Tuesday, 22 January 2013

Kids are spoilt nowadays

My 10-year-old niece was staying with us at the weekend, and I took her to the Huddersfield game – her first football match.

Don’t worry, this isn’t going to be one of those ‘cute things kids say’ pieces: Susie sat silent throughout, to such an extent that I occasionally worried she might have frozen to death without me noticing. Nor am I about to expound on the insights gained from seeing the game from the perspective of a newcomer. Like I say, she barely spoke a word, so I’m none the wiser as to what Championship football looks like through a child’s eyes.

No, the main thing I wanted to say is that I simultaneously envy and pity her. Envy, because she witnessed a far higher standard of football at her first game than I did back in 1970, when I somehow managed to fall in love with a Watford team scuffling around at the bottom of the old Second Division. And as for that goal, I hope I managed to convey to Susie just how lucky she was to be there to witness it. She could watch football for the next 10 years and not see anything half as good.

But that may also be a reason to pity her a little. In football, as in life in general, good things are more enjoyable when you’ve had to go through some dross to get to them. For me, the Golden Era of Watford was all the more special because I’d watched us spiral downwards through the divisions. A fan who came on board in 1977 will have had a very different experience of watching the Hornets (though they got their payback in the late 80s and early 90s).

For the record, Susie assured me afterwards that she really enjoyed the match. (And she took the bitter cold in her stride; my teeth were chattering by the start of the second half, while she never even bothered zipping her coat up properly.) Maybe she’ll become a regular at the Vic, maybe she’ll never go again. Either way, I’m glad she got to see something a bit special.

Thursday, 3 January 2013

Work in progress

Having missed all three December home matches due to family commitments, I enjoyed reacquainting myself with the Pozzos’ Watford on New Year’s Day, despite the result. 

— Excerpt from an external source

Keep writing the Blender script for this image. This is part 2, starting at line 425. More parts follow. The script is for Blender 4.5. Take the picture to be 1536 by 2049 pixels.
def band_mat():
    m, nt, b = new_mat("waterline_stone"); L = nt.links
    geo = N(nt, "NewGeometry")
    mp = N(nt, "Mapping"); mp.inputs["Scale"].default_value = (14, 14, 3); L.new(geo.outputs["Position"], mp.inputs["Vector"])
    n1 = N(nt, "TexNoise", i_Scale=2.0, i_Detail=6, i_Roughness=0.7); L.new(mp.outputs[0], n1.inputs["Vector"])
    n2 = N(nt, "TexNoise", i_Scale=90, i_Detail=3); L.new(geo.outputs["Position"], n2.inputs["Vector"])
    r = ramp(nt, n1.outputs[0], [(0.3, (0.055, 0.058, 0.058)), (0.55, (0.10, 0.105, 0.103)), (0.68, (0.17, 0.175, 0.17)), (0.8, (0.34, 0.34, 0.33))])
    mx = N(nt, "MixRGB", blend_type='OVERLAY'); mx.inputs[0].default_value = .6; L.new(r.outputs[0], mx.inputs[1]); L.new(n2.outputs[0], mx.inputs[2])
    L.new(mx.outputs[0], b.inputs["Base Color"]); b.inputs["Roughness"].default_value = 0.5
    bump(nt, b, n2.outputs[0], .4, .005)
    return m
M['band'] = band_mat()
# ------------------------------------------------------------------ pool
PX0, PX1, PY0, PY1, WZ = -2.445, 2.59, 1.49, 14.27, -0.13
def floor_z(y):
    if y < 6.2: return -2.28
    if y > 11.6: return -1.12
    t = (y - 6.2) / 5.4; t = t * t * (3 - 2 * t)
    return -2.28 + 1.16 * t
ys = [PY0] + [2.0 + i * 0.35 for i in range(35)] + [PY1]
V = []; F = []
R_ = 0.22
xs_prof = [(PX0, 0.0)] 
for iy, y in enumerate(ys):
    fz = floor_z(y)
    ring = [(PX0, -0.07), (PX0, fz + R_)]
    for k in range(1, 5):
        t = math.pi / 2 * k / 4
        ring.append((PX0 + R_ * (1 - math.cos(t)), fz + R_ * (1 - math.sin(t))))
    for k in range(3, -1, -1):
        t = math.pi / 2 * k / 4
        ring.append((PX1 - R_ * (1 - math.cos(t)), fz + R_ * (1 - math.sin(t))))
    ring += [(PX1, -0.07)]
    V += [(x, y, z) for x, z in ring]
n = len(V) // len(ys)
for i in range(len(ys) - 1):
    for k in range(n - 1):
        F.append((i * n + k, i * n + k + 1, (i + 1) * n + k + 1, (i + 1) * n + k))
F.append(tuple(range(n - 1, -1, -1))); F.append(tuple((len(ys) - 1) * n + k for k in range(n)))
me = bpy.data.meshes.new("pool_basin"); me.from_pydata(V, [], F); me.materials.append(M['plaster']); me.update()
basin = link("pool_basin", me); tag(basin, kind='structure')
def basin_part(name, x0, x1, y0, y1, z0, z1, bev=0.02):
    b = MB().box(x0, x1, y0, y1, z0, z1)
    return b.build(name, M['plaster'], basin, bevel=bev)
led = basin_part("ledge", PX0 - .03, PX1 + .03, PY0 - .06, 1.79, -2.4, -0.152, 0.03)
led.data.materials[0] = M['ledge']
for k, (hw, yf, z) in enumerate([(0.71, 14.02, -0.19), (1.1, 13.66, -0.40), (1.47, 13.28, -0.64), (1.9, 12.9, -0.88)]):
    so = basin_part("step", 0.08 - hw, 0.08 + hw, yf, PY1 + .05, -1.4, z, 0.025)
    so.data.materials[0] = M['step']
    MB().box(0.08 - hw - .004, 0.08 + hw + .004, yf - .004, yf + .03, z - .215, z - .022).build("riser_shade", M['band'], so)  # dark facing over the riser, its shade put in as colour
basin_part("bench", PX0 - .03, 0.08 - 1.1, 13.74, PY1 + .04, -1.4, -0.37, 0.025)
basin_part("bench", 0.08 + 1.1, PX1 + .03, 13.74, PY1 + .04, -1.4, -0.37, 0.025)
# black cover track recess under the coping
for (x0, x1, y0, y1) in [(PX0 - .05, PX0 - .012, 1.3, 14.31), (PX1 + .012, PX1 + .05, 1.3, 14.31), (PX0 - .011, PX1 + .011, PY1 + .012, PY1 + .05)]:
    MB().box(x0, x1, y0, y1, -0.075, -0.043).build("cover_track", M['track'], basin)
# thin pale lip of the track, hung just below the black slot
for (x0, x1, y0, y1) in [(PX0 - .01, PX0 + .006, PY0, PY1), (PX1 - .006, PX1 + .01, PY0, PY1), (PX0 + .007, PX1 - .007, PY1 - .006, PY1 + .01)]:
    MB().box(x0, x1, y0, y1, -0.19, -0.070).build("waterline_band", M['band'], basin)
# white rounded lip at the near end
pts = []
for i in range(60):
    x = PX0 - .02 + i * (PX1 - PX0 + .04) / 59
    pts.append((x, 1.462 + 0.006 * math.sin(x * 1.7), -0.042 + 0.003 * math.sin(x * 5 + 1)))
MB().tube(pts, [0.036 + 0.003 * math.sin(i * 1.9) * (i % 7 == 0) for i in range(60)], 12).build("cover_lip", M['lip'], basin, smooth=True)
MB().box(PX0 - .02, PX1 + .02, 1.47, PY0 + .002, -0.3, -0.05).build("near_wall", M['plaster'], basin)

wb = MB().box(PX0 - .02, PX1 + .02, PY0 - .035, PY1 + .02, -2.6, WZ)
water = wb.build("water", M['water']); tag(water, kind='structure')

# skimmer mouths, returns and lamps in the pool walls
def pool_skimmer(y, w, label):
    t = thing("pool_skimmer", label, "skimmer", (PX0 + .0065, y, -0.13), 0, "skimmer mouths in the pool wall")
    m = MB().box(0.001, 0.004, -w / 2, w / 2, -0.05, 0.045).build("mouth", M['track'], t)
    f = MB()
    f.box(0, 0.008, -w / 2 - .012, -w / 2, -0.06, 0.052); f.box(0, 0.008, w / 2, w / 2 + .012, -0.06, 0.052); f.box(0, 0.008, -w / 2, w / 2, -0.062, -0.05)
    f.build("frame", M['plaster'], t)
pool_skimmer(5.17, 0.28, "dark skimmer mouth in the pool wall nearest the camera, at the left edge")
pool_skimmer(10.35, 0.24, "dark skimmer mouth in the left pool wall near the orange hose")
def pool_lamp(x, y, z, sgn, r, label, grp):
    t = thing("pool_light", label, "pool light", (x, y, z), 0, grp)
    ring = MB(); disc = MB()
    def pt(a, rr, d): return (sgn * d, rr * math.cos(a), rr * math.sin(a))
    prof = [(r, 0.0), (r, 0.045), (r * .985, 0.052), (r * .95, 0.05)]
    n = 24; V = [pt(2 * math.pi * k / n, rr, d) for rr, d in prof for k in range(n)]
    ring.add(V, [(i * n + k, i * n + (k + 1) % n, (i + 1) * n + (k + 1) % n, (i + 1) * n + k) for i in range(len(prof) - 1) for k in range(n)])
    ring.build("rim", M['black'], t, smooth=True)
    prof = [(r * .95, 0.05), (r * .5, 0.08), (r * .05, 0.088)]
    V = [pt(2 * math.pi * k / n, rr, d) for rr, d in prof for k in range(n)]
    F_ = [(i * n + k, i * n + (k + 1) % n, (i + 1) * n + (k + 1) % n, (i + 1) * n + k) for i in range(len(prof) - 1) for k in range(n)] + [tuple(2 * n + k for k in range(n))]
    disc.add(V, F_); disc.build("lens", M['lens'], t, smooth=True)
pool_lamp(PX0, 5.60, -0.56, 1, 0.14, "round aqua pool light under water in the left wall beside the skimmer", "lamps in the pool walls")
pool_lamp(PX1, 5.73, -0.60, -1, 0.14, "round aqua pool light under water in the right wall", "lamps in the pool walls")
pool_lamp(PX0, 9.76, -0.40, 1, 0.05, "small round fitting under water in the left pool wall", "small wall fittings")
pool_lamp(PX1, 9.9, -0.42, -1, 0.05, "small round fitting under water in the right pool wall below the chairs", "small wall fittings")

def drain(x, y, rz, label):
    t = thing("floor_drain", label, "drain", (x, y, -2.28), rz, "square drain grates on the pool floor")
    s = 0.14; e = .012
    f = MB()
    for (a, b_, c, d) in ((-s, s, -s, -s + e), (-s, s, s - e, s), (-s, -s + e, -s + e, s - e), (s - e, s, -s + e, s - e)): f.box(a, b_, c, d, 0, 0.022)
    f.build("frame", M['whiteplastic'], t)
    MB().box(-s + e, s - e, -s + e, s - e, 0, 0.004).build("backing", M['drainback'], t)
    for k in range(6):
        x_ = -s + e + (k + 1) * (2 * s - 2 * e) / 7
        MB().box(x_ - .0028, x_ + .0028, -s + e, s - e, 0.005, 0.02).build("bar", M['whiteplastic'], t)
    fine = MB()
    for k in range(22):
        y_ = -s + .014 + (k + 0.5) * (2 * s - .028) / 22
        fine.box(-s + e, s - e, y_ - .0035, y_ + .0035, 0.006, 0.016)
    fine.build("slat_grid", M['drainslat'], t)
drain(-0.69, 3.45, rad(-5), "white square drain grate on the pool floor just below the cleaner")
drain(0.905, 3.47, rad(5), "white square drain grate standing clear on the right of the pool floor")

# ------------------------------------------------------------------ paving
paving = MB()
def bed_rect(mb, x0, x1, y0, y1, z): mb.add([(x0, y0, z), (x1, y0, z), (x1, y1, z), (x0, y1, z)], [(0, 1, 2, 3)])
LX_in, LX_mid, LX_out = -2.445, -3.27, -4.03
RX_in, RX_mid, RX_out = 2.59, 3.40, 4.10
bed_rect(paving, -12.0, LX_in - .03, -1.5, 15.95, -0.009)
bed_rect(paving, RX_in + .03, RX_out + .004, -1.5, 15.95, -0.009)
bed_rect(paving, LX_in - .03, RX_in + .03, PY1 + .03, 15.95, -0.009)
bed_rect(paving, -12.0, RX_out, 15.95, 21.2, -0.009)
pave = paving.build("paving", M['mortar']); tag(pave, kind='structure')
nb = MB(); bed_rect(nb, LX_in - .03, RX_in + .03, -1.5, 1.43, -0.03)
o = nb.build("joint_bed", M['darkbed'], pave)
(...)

Actually, even the result wasn’t so bad. Nice (and novel) as it is to be sitting in the playoff positions at the turn of the year, I really hope we don’t go up this year. Our last two visits to the Premiership were so brief and ghastly precisely because we went up too quickly, borne on a momentum that we didn’t have the resources to maintain once we reached the so-called promised land. If we are going to make another trip there, I’d like to think we might be able to stay up this time, and for that we need more time to prepare. It takes two years, as per the Pozzo masterplan, or three or four for that matter, so be it. By that point, we might have some financial stability – and maybe even a four-sided ground.

As for the team, my initial reservations haven’t entirely dissipated. True, I can now tell my Abdis from my Anyas, though I’m still a little hazy on the qualities of some of the less-featured loanees like Fanchone and Battochio. My knowledge of basic stuff like backgrounds and ages could be better, too. For instance, it’s only in the last few days that I’ve grasped that Vydra is a mere stripling of 20 (thank you Sky Sports), while Geijo is a surprisingly mature 30 (thank you the Watford programme). Maybe this will all sink in eventually, but I suspect there’s a part of my brain that is simply unwilling to devote any space to Geoffrey Mujangi Bia’s CV, given that he’s probably destined to be a very minor footnote in the history of the club.

There’s also the unwieldly size of the squad, which may start to be addressed during the transfer window. Sadly, that will probably mean players who have previously done a decent job for the club being palmed off on anyone who’ll have them: Chris Iwelumo, Carl Dickinson, Joe Garner (all right, I won’t miss him), Matt Whichelow, Ross Jenkins, Dale Bennett and Lee Hodson are all some way off making the matchday squad and may welcome the chance to start again somewhere new. And I wonder if we’ll ever see Stephen McGinn in a Watford shirt again? Without regular reserve fixtures, there’s no easy way for a long-term injury absentee like him to regain the match fitness he needs to get back in the thick of the action.

Sorry, this is all sounding a bit churlish. Of course I’m enjoying the unaccustomed sight of a Watford team playing brilliant, incisive attacking football, and long may it continue. But the Pozzo project is still a work in progress, and the fact that we’re currently sitting pretty in sixth place doesn’t alter that.